Friendship in the Foreign Service is a funny thing. Unlike childhood, where opportunities for friendship are in every classroom, on every playground, or in every scout troupe, the Foreign Service is a challenging place to make and maintain meaningful friendships. A-100 is probably the best source of long-lasting friendships in the FS. You're starting something strange and life-changing with this group of people and they are the only ones in the world who understand what you're going through. That bond sticks. When you introduce someone from A-100 to a colleague, you add the "A-100" qualifier; she is not just a "friend," she is an "A-100 friend." Other FSOs know what that means.

But soon enough you scatter to all corners of the world. And that's how it is throughout the career. Make a friend in language training; off you go. Settle in to the embassy and meet someone you click with; off he goes. You don't have the luxury of developing trust and friendship over time, you better get on with it. I suppose this has made me more open with people than I have ever been before. I'm not exactly an open book and I still have a hard time reaching out to people, but I suppose I let my guard down a little more often and more quickly after meeting someone I like.

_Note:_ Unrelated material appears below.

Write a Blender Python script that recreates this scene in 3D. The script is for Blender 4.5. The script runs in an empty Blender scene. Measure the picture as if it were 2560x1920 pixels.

My best friend in elementary school used to tell a story that on our first day in kindergarden, I marched right up to her and asked if she wanted to be my friend. I honestly don't remember that and it doesn't sound like something I would do, but maybe my 5-year-old self was less inhibited around new people. I'm in my 40s now and without a spouse or children to provide opportunities to meet new people, it's difficult to expand my circle of associates beyond the work place. I suppose I have a certain "type" when it comes to friends, but to survive in this career, especially as a single person, it's necessary to bend your personality just enough to connect with people who don't strictly fit that "type."